(Dataset excerpt)
▽

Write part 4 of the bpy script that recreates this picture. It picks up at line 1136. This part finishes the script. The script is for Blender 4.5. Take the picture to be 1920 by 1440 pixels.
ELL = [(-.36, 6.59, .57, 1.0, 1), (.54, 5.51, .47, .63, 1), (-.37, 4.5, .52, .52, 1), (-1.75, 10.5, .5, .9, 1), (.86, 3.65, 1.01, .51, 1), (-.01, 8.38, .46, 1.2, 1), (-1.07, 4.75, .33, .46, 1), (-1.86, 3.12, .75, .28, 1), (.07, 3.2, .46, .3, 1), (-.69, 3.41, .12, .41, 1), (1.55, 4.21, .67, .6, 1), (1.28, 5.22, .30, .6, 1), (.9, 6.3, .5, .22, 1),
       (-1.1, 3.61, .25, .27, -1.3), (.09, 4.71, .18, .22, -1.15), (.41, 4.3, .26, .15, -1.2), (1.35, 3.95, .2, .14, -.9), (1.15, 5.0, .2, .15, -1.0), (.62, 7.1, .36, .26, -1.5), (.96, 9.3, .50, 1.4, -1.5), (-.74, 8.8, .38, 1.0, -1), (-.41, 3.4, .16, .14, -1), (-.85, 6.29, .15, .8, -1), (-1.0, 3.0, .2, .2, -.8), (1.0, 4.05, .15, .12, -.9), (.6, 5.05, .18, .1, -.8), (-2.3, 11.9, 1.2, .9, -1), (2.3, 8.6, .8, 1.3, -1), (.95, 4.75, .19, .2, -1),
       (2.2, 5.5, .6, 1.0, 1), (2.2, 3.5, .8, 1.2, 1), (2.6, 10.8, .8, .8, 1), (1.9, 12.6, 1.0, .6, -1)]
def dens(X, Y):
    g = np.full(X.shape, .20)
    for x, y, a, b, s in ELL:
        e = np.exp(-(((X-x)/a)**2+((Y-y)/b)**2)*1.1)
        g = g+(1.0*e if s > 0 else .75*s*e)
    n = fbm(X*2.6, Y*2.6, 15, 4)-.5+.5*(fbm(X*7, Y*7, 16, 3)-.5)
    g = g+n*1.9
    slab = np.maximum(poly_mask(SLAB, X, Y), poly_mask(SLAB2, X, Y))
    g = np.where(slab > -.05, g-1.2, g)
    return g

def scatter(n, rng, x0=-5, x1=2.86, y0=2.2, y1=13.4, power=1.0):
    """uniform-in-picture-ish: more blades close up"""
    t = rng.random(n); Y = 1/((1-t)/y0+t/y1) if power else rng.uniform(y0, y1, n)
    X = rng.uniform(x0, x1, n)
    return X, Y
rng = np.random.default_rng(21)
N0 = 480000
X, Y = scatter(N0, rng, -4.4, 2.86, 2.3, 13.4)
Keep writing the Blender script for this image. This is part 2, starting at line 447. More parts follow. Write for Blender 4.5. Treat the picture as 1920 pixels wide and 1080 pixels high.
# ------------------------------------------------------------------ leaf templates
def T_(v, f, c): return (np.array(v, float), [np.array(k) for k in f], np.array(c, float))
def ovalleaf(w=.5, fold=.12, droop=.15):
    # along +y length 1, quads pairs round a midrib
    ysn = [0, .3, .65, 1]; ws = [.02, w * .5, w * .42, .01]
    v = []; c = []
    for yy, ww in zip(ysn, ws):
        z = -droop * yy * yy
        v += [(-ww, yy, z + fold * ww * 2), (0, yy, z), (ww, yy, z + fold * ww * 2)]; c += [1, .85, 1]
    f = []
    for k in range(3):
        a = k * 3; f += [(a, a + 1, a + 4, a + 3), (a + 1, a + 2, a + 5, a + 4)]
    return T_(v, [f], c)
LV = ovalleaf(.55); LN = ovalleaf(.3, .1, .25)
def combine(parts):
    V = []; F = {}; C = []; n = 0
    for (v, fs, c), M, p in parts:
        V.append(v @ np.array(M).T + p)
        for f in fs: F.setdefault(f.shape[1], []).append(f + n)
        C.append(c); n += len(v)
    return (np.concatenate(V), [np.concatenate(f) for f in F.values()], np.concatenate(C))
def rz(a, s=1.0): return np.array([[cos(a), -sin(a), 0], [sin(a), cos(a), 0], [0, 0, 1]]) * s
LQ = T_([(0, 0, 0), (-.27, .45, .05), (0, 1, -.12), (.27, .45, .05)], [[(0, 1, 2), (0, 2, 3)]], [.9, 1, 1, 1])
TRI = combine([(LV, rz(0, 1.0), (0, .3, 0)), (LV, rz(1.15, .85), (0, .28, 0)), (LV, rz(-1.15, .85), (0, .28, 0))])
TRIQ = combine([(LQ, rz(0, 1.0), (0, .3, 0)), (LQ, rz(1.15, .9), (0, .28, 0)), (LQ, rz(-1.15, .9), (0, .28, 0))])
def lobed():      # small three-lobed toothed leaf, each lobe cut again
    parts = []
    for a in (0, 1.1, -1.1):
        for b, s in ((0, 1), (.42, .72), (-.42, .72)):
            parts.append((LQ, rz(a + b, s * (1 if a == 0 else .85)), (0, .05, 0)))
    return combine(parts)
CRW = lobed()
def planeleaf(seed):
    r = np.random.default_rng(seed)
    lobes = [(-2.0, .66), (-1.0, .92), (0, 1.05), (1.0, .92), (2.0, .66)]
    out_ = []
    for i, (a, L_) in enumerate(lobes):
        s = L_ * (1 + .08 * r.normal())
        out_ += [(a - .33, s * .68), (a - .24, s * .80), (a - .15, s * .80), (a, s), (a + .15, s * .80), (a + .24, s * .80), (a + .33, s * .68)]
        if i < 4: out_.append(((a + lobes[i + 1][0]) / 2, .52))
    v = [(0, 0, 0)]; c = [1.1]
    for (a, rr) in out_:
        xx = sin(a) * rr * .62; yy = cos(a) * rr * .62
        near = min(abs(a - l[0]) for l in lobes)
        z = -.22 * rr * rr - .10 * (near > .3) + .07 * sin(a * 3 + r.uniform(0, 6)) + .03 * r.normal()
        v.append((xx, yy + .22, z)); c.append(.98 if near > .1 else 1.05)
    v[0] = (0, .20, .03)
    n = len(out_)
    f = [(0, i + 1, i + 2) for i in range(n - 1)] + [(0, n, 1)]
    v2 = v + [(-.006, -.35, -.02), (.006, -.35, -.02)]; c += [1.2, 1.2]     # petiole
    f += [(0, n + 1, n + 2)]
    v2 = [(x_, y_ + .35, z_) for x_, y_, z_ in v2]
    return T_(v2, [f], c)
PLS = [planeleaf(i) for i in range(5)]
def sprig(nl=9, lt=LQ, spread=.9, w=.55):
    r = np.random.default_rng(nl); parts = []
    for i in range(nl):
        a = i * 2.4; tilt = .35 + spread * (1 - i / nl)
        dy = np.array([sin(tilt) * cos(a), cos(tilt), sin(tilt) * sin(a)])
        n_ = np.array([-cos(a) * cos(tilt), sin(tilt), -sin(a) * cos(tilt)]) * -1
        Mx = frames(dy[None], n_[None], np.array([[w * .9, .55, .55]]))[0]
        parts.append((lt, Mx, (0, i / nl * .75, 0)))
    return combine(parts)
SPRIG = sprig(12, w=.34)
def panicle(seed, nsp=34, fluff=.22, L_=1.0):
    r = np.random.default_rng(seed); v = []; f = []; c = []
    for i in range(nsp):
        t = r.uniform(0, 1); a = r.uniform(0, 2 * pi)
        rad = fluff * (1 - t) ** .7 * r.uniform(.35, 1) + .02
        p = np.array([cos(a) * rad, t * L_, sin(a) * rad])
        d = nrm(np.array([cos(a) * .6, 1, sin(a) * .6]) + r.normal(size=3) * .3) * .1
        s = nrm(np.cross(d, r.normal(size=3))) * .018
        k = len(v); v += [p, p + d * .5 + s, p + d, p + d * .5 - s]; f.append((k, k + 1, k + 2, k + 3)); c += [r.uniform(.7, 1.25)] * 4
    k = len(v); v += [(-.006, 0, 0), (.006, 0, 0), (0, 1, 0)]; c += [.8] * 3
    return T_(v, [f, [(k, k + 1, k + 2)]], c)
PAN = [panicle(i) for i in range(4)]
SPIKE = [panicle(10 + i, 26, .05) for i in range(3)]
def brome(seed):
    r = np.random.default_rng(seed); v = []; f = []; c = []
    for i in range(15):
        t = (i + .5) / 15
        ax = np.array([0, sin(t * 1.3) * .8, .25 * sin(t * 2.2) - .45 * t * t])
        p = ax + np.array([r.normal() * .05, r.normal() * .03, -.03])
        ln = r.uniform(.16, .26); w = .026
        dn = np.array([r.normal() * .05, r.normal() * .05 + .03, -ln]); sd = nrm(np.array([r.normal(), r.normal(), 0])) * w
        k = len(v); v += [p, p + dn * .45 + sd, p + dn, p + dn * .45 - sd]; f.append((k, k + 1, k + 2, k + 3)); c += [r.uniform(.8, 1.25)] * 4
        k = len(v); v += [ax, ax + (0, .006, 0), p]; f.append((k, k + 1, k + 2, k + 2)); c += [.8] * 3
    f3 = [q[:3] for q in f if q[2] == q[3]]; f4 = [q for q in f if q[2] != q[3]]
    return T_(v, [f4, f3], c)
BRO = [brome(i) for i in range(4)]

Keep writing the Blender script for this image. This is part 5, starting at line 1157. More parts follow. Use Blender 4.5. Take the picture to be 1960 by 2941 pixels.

△

_DIRECTION_
From the first line above through the line that contains "X, Y = scatter(N0, rng, -4.4, 2.86, 2.3, 13.4)", quote each line exactly. Output nothing more.

_TASK RESPONSE_
Write part 4 of the bpy script that recreates this picture. It picks up at line 1136. This part finishes the script. The script is for Blender 4.5. Take the picture to be 1920 by 1440 pixels.
ELL = [(-.36, 6.59, .57, 1.0, 1), (.54, 5.51, .47, .63, 1), (-.37, 4.5, .52, .52, 1), (-1.75, 10.5, .5, .9, 1), (.86, 3.65, 1.01, .51, 1), (-.01, 8.38, .46, 1.2, 1), (-1.07, 4.75, .33, .46, 1), (-1.86, 3.12, .75, .28, 1), (.07, 3.2, .46, .3, 1), (-.69, 3.41, .12, .41, 1), (1.55, 4.21, .67, .6, 1), (1.28, 5.22, .30, .6, 1), (.9, 6.3, .5, .22, 1),
       (-1.1, 3.61, .25, .27, -1.3), (.09, 4.71, .18, .22, -1.15), (.41, 4.3, .26, .15, -1.2), (1.35, 3.95, .2, .14, -.9), (1.15, 5.0, .2, .15, -1.0), (.62, 7.1, .36, .26, -1.5), (.96, 9.3, .50, 1.4, -1.5), (-.74, 8.8, .38, 1.0, -1), (-.41, 3.4, .16, .14, -1), (-.85, 6.29, .15, .8, -1), (-1.0, 3.0, .2, .2, -.8), (1.0, 4.05, .15, .12, -.9), (.6, 5.05, .18, .1, -.8), (-2.3, 11.9, 1.2, .9, -1), (2.3, 8.6, .8, 1.3, -1), (.95, 4.75, .19, .2, -1),
       (2.2, 5.5, .6, 1.0, 1), (2.2, 3.5, .8, 1.2, 1), (2.6, 10.8, .8, .8, 1), (1.9, 12.6, 1.0, .6, -1)]
def dens(X, Y):
    g = np.full(X.shape, .20)
    for x, y, a, b, s in ELL:
        e = np.exp(-(((X-x)/a)**2+((Y-y)/b)**2)*1.1)
        g = g+(1.0*e if s > 0 else .75*s*e)
    n = fbm(X*2.6, Y*2.6, 15, 4)-.5+.5*(fbm(X*7, Y*7, 16, 3)-.5)
    g = g+n*1.9
    slab = np.maximum(poly_mask(SLAB, X, Y), poly_mask(SLAB2, X, Y))
    g = np.where(slab > -.05, g-1.2, g)
    return g

def scatter(n, rng, x0=-5, x1=2.86, y0=2.2, y1=13.4, power=1.0):
    """uniform-in-picture-ish: more blades close up"""
    t = rng.random(n); Y = 1/((1-t)/y0+t/y1) if power else rng.uniform(y0, y1, n)
    X = rng.uniform(x0, x1, n)
    return X, Y
rng = np.random.default_rng(21)
N0 = 480000
X, Y = scatter(N0, rng, -4.4, 2.86, 2.3, 13.4)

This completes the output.